» Written exercise
Write out, exactly as given, every line from the one holding "5.55).build('duct_base', 'black', bl)" to the one holding "23.0).build('end_panel', 'darkbrown', bl)", including both.

^^^^^^^^

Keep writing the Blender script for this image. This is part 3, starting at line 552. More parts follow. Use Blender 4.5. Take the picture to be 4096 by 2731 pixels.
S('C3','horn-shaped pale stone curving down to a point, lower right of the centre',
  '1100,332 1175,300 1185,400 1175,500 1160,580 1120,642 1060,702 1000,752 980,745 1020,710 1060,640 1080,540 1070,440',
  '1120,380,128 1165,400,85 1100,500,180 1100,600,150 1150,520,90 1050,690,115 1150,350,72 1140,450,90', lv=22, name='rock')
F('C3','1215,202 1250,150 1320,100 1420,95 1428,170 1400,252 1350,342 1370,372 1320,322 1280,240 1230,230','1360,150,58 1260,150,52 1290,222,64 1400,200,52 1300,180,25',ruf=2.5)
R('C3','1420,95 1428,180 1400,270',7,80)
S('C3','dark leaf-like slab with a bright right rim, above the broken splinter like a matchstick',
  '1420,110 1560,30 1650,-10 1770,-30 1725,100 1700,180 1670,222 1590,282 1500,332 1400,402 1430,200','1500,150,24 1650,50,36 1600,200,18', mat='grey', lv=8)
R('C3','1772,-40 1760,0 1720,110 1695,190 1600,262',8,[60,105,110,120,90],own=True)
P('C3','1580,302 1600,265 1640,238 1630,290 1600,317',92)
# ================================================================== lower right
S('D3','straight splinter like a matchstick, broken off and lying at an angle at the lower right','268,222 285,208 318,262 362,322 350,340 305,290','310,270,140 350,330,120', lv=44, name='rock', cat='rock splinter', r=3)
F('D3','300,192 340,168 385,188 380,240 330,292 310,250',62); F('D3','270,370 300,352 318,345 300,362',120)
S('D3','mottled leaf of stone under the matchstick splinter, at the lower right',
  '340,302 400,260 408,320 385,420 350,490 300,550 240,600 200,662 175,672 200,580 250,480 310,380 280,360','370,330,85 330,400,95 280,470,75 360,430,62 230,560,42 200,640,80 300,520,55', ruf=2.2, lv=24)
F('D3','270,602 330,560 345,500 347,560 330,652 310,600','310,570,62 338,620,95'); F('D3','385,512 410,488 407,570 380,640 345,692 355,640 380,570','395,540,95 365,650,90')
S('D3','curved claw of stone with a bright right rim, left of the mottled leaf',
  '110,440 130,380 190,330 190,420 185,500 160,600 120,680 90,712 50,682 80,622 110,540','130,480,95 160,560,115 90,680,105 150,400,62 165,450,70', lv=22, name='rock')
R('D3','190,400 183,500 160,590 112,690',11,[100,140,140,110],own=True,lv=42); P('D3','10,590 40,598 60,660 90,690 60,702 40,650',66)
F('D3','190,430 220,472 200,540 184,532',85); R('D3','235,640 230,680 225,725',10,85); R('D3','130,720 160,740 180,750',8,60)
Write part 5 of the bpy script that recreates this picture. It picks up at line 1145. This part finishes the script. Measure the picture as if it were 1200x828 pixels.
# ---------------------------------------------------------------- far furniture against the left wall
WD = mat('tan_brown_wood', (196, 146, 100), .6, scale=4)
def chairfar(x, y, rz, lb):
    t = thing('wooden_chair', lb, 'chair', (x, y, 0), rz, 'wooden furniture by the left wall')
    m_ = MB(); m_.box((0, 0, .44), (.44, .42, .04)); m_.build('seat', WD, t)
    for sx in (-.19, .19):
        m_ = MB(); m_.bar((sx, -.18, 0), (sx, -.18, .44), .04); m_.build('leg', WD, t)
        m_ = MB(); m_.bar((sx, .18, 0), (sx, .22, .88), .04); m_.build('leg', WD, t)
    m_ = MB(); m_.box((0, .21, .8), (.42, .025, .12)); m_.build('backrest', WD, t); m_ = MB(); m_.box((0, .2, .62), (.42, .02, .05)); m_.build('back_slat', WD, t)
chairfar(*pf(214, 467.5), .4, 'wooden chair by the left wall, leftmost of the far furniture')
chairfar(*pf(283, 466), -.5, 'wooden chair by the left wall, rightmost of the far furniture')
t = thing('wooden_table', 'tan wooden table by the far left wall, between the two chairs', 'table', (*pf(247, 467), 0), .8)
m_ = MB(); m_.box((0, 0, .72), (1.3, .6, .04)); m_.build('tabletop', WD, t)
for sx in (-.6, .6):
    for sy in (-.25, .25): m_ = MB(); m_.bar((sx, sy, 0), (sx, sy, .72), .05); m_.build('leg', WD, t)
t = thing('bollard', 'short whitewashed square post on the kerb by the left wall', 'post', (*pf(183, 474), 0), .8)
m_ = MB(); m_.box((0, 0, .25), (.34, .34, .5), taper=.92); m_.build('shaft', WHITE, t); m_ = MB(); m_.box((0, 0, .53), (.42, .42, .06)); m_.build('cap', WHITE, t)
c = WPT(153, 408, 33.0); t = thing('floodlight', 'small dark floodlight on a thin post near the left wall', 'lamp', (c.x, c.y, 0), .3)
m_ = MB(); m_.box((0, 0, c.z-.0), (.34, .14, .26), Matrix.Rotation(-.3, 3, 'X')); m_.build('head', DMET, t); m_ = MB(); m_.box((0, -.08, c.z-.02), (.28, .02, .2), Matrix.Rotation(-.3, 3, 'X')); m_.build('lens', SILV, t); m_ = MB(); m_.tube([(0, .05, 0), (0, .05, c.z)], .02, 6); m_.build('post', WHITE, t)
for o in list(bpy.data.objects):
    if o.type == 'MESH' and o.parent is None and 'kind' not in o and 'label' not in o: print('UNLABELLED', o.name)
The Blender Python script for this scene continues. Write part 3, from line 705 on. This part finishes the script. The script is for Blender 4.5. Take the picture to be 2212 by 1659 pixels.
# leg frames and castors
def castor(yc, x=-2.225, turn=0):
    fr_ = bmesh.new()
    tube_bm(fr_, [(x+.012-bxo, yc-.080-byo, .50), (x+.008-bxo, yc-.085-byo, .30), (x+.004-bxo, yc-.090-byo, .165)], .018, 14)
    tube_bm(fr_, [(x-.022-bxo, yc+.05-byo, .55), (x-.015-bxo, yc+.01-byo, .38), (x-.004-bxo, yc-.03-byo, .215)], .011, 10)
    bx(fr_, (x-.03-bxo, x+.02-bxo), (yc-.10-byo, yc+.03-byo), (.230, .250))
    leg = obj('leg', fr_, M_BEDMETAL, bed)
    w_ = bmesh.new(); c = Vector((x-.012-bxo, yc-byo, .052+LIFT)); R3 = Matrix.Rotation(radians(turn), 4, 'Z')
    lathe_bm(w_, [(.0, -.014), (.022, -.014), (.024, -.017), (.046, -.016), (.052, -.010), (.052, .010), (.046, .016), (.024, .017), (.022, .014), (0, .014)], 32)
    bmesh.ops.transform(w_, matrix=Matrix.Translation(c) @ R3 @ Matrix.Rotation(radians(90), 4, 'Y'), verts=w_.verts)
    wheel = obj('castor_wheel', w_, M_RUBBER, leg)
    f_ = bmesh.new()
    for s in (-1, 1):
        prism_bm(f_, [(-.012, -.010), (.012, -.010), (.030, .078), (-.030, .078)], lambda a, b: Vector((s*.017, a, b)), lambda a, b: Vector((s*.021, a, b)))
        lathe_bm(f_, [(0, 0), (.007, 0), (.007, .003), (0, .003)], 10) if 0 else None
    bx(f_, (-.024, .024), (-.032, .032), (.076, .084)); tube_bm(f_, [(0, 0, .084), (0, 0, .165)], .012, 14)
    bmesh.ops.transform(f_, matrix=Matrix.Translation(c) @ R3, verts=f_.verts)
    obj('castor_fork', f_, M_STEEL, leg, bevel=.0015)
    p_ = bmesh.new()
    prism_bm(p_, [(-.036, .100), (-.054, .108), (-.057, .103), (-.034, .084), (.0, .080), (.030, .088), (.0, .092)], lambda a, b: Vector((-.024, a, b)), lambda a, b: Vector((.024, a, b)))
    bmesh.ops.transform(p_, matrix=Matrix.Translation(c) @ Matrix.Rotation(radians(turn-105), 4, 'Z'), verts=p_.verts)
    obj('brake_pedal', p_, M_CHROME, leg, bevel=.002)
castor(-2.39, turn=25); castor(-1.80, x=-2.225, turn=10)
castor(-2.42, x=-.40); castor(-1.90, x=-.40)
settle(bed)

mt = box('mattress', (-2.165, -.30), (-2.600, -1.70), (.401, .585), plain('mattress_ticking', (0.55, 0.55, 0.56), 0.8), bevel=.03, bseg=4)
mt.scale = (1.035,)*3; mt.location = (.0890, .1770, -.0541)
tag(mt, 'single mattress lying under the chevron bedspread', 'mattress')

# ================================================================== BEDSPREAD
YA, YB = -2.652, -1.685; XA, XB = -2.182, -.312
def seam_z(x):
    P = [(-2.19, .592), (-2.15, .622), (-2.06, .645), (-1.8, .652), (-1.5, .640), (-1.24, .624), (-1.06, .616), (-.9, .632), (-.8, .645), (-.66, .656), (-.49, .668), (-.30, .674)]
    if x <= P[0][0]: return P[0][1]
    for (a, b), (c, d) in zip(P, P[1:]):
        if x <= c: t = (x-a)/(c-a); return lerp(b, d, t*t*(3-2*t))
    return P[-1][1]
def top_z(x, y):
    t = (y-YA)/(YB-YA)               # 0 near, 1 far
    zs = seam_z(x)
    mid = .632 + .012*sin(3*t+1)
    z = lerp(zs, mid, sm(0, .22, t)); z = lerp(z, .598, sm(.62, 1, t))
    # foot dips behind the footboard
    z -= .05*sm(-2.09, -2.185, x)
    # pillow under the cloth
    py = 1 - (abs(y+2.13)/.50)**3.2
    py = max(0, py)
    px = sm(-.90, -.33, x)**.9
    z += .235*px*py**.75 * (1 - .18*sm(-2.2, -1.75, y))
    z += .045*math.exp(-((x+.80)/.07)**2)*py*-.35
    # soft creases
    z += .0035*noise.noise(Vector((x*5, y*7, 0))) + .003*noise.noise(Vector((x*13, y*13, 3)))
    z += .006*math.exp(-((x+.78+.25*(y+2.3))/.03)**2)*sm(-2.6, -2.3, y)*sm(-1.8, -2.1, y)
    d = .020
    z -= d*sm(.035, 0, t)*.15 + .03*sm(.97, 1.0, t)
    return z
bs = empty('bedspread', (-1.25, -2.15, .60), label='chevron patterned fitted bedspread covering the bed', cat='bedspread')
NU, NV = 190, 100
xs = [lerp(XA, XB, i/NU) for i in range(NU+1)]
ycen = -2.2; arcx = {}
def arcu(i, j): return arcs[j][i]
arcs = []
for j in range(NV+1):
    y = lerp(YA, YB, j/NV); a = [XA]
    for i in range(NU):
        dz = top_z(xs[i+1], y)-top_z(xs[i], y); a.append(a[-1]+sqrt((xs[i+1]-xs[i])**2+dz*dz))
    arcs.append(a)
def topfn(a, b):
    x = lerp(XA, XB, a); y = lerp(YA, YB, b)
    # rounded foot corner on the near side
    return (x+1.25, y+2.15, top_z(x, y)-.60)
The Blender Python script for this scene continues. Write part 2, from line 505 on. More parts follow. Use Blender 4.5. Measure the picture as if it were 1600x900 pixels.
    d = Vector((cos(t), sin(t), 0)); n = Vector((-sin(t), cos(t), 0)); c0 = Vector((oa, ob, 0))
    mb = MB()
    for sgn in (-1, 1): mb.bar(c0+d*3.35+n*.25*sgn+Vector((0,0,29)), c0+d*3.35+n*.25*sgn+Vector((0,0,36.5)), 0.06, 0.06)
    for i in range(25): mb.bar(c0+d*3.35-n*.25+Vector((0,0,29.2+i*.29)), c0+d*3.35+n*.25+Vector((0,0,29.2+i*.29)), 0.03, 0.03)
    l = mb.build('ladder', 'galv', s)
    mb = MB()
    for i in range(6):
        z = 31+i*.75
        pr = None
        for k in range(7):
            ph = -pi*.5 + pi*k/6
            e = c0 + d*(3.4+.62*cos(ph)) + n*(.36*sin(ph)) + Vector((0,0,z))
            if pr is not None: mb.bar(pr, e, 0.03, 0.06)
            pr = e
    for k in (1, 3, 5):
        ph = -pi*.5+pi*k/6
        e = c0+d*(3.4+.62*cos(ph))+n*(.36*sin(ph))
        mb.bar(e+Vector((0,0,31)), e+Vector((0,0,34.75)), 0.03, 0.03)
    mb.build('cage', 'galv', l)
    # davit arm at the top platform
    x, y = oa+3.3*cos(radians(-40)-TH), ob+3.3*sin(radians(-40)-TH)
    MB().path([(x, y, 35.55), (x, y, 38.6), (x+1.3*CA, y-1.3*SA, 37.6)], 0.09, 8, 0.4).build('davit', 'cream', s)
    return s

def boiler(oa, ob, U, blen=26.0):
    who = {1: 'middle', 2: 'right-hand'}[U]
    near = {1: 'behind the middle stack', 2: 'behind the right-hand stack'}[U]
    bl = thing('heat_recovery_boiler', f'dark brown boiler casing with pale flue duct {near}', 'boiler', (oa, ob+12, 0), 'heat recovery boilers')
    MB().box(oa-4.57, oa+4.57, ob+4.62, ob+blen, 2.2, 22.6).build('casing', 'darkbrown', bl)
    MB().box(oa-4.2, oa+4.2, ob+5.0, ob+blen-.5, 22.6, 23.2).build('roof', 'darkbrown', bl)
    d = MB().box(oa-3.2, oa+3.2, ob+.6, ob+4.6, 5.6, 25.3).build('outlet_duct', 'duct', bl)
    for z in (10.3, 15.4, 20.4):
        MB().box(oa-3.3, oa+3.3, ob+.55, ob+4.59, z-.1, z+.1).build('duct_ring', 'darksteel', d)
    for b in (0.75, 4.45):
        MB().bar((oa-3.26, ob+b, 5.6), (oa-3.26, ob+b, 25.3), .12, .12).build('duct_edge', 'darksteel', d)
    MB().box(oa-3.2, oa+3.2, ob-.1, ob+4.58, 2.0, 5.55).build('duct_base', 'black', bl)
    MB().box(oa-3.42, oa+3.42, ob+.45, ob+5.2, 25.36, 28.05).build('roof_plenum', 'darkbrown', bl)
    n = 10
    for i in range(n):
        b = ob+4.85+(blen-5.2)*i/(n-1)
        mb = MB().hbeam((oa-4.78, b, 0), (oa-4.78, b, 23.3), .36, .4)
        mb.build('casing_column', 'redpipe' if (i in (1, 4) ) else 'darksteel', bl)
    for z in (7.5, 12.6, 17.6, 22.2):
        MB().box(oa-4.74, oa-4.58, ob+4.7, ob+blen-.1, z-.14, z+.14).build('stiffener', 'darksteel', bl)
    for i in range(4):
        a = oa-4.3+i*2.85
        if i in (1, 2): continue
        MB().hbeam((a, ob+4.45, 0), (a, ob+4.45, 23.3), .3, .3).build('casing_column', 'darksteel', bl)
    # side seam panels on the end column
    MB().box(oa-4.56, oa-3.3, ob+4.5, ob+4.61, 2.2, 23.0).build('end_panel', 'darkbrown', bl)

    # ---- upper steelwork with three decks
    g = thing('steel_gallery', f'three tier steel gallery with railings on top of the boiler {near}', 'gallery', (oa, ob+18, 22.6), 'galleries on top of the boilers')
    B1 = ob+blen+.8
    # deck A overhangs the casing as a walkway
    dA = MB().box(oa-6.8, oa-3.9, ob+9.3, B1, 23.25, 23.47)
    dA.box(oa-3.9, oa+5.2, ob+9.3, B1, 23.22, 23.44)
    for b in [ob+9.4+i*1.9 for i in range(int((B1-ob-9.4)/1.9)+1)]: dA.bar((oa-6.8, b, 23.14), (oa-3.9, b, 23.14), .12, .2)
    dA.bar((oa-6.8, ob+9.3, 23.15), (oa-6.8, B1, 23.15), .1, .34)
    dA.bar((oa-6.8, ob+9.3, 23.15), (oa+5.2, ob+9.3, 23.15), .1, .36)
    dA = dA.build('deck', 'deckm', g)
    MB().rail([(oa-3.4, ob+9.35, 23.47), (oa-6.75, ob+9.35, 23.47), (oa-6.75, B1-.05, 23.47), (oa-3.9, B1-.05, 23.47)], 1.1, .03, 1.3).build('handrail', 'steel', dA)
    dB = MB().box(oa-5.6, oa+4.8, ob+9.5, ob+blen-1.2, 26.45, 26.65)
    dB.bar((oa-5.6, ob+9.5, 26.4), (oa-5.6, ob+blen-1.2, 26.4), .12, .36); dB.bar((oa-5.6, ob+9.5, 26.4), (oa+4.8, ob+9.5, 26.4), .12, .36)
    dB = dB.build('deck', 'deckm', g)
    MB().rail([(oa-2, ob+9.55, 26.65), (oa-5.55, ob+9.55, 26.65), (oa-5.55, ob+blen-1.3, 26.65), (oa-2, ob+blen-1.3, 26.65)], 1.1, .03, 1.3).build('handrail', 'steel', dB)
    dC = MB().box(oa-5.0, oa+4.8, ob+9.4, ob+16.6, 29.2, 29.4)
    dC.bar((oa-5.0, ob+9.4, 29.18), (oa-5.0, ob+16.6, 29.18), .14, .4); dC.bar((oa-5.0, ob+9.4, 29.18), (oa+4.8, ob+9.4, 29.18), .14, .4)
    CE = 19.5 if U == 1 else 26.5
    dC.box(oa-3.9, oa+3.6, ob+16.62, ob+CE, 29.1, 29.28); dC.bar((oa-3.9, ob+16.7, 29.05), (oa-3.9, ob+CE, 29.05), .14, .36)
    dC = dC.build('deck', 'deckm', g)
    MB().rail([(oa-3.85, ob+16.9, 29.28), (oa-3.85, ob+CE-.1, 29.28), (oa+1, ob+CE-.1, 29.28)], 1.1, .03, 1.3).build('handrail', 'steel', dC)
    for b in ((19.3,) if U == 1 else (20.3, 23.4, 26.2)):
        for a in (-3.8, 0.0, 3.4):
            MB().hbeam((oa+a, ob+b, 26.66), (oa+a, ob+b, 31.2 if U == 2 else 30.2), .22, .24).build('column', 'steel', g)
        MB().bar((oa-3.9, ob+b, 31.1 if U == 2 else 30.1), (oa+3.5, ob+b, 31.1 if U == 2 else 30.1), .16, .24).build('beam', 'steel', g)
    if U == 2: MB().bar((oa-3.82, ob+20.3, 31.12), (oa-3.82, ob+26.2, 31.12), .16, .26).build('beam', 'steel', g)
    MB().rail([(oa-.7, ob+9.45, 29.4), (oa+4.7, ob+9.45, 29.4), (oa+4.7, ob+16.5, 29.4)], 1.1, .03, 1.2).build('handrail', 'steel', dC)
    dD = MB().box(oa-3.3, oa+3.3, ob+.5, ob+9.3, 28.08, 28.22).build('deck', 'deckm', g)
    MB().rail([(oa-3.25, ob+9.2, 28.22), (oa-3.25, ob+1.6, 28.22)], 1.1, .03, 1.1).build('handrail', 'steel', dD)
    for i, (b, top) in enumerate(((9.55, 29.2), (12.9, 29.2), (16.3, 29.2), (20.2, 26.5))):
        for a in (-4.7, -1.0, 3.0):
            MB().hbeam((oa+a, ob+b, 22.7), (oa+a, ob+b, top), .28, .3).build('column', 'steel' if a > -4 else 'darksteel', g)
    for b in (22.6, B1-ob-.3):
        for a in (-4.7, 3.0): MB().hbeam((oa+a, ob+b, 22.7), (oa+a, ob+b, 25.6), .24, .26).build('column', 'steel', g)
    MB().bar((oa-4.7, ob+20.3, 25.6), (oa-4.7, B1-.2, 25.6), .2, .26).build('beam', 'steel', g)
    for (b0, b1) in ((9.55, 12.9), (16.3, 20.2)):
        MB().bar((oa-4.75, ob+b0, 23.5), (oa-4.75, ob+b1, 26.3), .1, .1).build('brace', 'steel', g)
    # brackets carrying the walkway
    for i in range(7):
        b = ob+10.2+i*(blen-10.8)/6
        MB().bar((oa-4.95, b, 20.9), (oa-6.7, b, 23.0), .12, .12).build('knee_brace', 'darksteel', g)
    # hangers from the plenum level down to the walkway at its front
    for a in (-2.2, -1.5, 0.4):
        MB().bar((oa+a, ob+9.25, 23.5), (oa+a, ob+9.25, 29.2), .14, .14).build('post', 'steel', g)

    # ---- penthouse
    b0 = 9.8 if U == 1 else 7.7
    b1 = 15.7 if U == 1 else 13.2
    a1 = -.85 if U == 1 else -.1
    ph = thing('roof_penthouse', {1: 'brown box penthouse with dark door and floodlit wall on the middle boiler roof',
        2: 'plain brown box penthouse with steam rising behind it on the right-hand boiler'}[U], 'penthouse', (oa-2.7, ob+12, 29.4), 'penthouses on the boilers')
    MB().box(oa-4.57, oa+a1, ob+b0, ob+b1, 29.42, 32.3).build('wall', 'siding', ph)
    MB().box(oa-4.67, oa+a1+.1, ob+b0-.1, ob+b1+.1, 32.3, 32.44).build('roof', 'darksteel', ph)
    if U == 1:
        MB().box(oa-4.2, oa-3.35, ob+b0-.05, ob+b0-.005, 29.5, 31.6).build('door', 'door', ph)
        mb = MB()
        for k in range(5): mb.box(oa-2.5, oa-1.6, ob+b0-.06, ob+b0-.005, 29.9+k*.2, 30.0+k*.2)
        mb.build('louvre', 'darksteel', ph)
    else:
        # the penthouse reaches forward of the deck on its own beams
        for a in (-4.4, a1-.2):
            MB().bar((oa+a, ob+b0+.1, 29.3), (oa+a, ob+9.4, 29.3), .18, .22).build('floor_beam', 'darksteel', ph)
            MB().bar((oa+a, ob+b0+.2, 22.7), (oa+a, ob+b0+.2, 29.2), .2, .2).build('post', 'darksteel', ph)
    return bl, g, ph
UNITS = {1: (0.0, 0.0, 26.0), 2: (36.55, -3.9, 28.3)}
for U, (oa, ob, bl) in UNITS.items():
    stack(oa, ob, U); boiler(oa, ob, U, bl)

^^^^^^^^

» Result for this task
    MB().box(oa-3.2, oa+3.2, ob-.1, ob+4.58, 2.0, 5.55).build('duct_base', 'black', bl)
    MB().box(oa-3.42, oa+3.42, ob+.45, ob+5.2, 25.36, 28.05).build('roof_plenum', 'darkbrown', bl)
    n = 10
    for i in range(n):
        b = ob+4.85+(blen-5.2)*i/(n-1)
        mb = MB().hbeam((oa-4.78, b, 0), (oa-4.78, b, 23.3), .36, .4)
        mb.build('casing_column', 'redpipe' if (i in (1, 4) ) else 'darksteel', bl)
    for z in (7.5, 12.6, 17.6, 22.2):
        MB().box(oa-4.74, oa-4.58, ob+4.7, ob+blen-.1, z-.14, z+.14).build('stiffener', 'darksteel', bl)
    for i in range(4):
        a = oa-4.3+i*2.85
        if i in (1, 2): continue
        MB().hbeam((a, ob+4.45, 0), (a, ob+4.45, 23.3), .3, .3).build('casing_column', 'darksteel', bl)
    # side seam panels on the end column
    MB().box(oa-4.56, oa-3.3, ob+4.5, ob+4.61, 2.2, 23.0).build('end_panel', 'darkbrown', bl)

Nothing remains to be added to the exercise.